Il cinema di Allen è morale. Lo è non tanto per i suoi contenuti. Sarebbe moralistico, in questo caso. Lo è invece per la sua ricerca di un punto di vista esterno ai fatti, da cui appunto valutarli moralmente. Dopo
Crimini e misfatti (1989), è in Mariti e mogli che questo riesce al meglio: il punto di vista morale (non moralistico) è conquistato proprio dall'occhio del cinema divenuto personaggio, ed è tenuto saldamente. Lo sguardo soggettivo della macchina da presa è triste e insieme dolce, come la luce dorata e calda della New York fotografata da Di Palma. Quello sguardo segue, anzi insegue gli altri personaggi: non per giudicarli, non per colpevolizzarli. Non esiste - non esiste più da tempo, nel cinema di Allen - la possibilità stessa di una oggettiva attribuzione di colpa. Gli uomini vivono in un universo indifferente(Crimini e misfatti, ancora). Il giudizio morale non è "fondato", non è assoluto. Non è moralistico, appunto. È invece un prodotto, molto umano, della partecipazione al dolore degli individui: è suscitato e reso legittimo da una sofferta comprensione della loro fragilità, della loro precarietà indifesa. Sally, frigida, fa e si fa del male con una specie di coazione distruttiva. Il marito Jack, in cerca di gratificazioni erotiche, s'illude di fuggire rifugiandosi in un amore riposante e stupido.

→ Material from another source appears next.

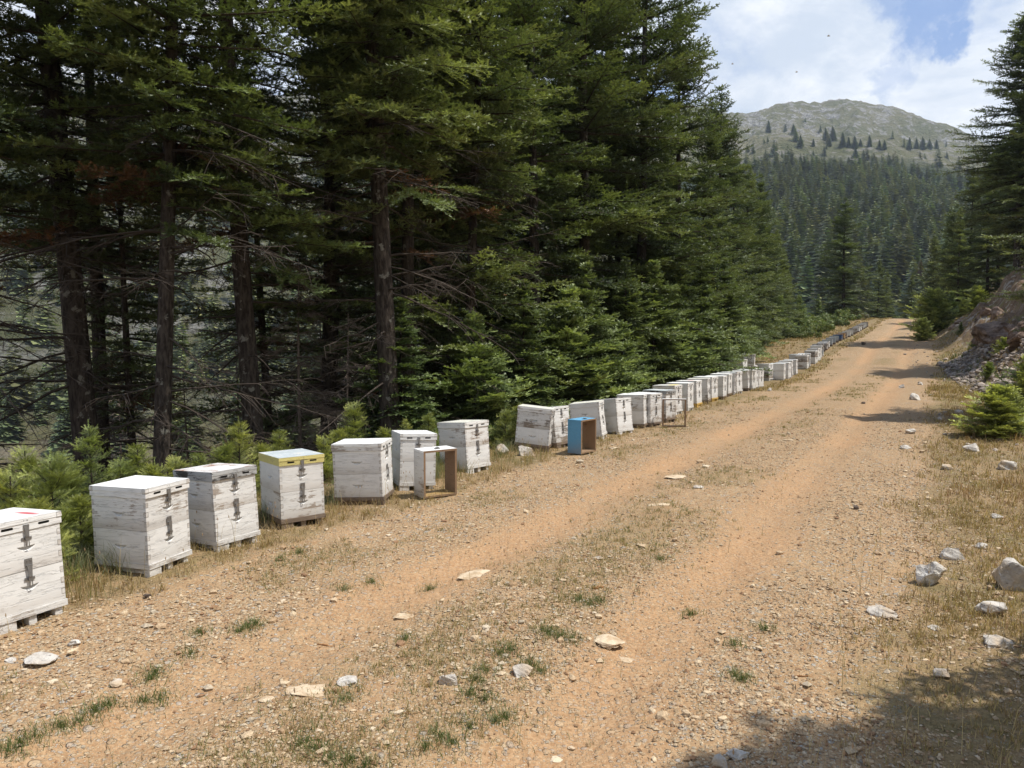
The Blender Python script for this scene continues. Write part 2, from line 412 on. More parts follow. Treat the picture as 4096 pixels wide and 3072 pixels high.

Tornano insieme quando riconoscono l'inevitabilità del loro rapporto: accettano che ín esso la passione resti sconfitta, si rassegnano al grigio rassicurante della vita. Judy, apparentemente indifesa, "costruisce" la sua storia erotica e sentimentale. Un divorzio dopo l'altro, un matrimonio dopo l'altro, non lascia scampo ai suoi partner. Gabe, cinquantenne, vorrebbe tornare a sentire quel che non sente più. Ci prova con Rain, ventunenne e per questo ancora spavaldamente irrequieta, ma poi rimpiange la quieta dolcezza dell'amore perduto di Judy. Michael cerca il sentimento assoluto, definitivo, ma si lascia condurre per mano da un grande amore provvisorio all'altro. Chi è vittima e chi colpevole, in questo inconsapevole ferire e ferirsi? Inutile cercare la risposta nelle parole dei personaggi. Il film ne è pieno, ma su di esse prevale la compassione morale dell'occhio cinematografico, la sua passione con “Gabe”, Judy, Sally, Jack, Rain, Michael, come può condannarli quell'occhio, sapendo che anche con loro Dio gioca a rimpiattino?